Jorge Alberto Gudiño Hernández
26/03/2022 - 12:05 am
Sobre la puntualidad
«Eso sí, he seguido sin llegar tarde a clases o a recoger a mis hijos a la escuela (algo que, al parecer, no ocasiona mayores problemas a otros niños ni a otros padres que, además, hacen rendir mejor su tiempo). La idea persiste: no me gusta que otros me esperen».
Durante años fui obsesivamente puntual. Miento, durante años hice todo lo que estuvo en mis manos para nunca llegar tarde a una cita, un compromiso, una clase o algún evento repetitivo. Para conseguirlo, solía llegar temprano y esperar. Me escudaba en el argumento de que prefería esperar a que llegara la hora acordada que hacer esperar a alguien. En una enorme cantidad de casos, tuve no sólo que esperar por mi anticipación sino porque la vida suele retrasarse en este país en donde hemos inventado adverbios: pocas cosas tan mexicanas como el ahorita.

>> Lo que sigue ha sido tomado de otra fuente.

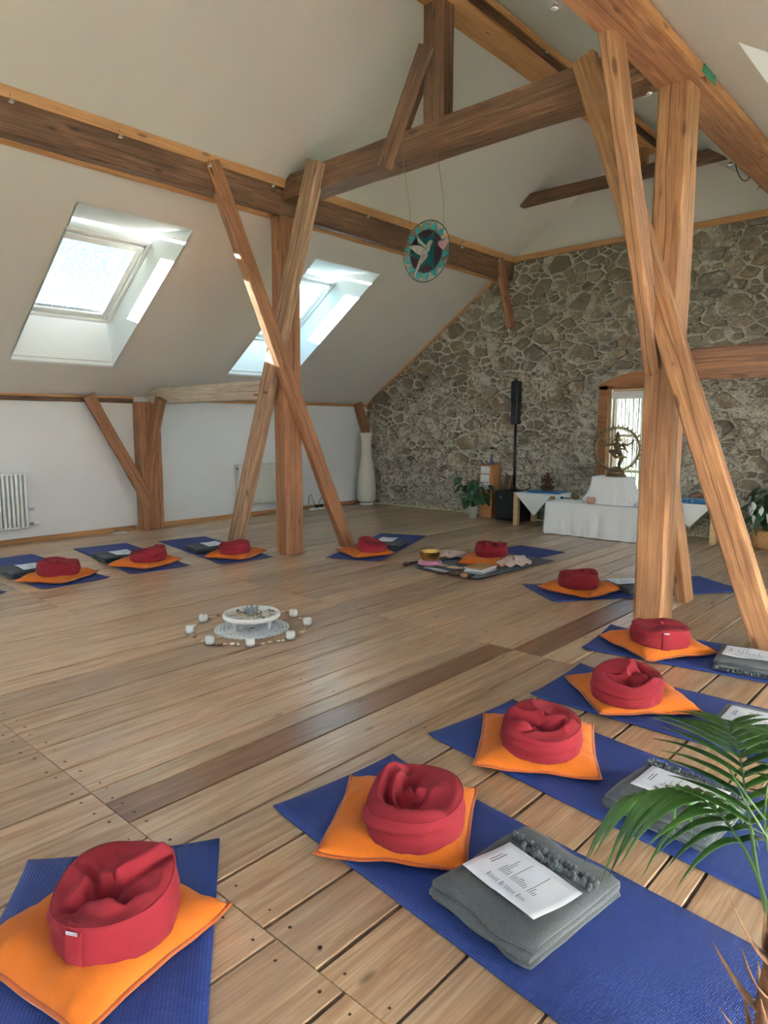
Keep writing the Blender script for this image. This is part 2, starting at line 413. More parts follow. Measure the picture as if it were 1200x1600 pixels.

Durante esa etapa que corrió desde la prepa hasta que nació mi hijo mayor, varios amigos se enojaron conmigo porque, tras una espera mínima, decidí irme aduciendo su impuntualidad. Ahora lo lamento y les ofrezco disculpas. Y no porque crea que llegar a tiempo no es un valor importante, pues lo es, sino porque ya he tenido ocasión de descubrir que se puede ser puntual de diferentes formas. Además, no encuentro claras diferencias entre cómo nos ha ido en la vida a los puntuales contra los impuntuales. Así que ese estrés, esa angustia y esa planificación por llegar a tiempo no suele cobrar buenos réditos.
Cuando nació B, decidí que no le impondría el yugo de mis obsesiones. Me daría la holgura de no llegar justo a tiempo. Sobre todo, porque bien podríamos salir de casa con los minutos más que suficientes y algún incidente con un niño de meses o pocos años podría obligarnos a llegar tarde. Así que, al menos, me desprendí de cierta obligatoriedad mal entendida, la de los parámetros para el arribo. Cuando se anuncia el horario de una fiesta infantil, por ejemplo, no se espera que todos los invitados lleguen justo en el mismo minuto. Lo mismo sucede con reuniones más o menos multitudinarias o en la comida familiar, en la reunión con los compadres o cosas parecidas. La idea de rango significó un alivio.
Eso sí, he seguido sin llegar tarde a clases o a recoger a mis hijos a la escuela (algo que, al parecer, no ocasiona mayores problemas a otros niños ni a otros padres que, además, hacen rendir mejor su tiempo). La idea persiste: no me gusta que otros me esperen.
Más allá de eso, varios diálogos con mi hijo menor me hicieron ver que él tiene una comprensión diferente del tiempo o de la puntualidad. De pronto, al subirnos al coche para ir a algún sitio, pregunta cuánto vamos a tardar. Le contestamos con un estimado del mismo modo que lo hacemos cuando nos pregunta a qué hora quedamos de llegar a casa de los abuelitos o en qué momento llegarán sus primos. Digamos que a las 14:30, para todos los casos. Como el tráfico no sólo depende de nosotros, como tuvimos que regresarnos pues se nos olvidó un regalo, como los amigos no suelen ser puntuales… el asunto es que a las 14:29 estamos a la mitad del camino, nos falta mucho para llegar o nos acaban de avisar que vienen tarde. Lo interesante es que L solía decir, desde la más profunda de sus convicciones: “falta un minuto para llegar, que lleguen, que lleguemos”.
Esta extraña asociación entre la temporalidad acordada y la forma en la que construía su realidad temporal me hizo sonreír, primero, con cierta indulgencia. Sin embargo, quizá entrañe algo mucho más profundo, que puede ser visto desde alguna variable física peculiar o desde una postura muy fenomenológica. A fin de cuentas, sabemos bien que el tiempo es algo que nos afecta a todos de manera diferente. ¿Quién sabe? Quizá L nunca vaya a llegar tarde a ningún lado pues su realidad se conformara a partir de la coincidencia entre el acuerdo previo y el paso del tiempo.
Una vez más, como suele suceder, mis obsesiones han sido abatidas por la mirada de mis hijos.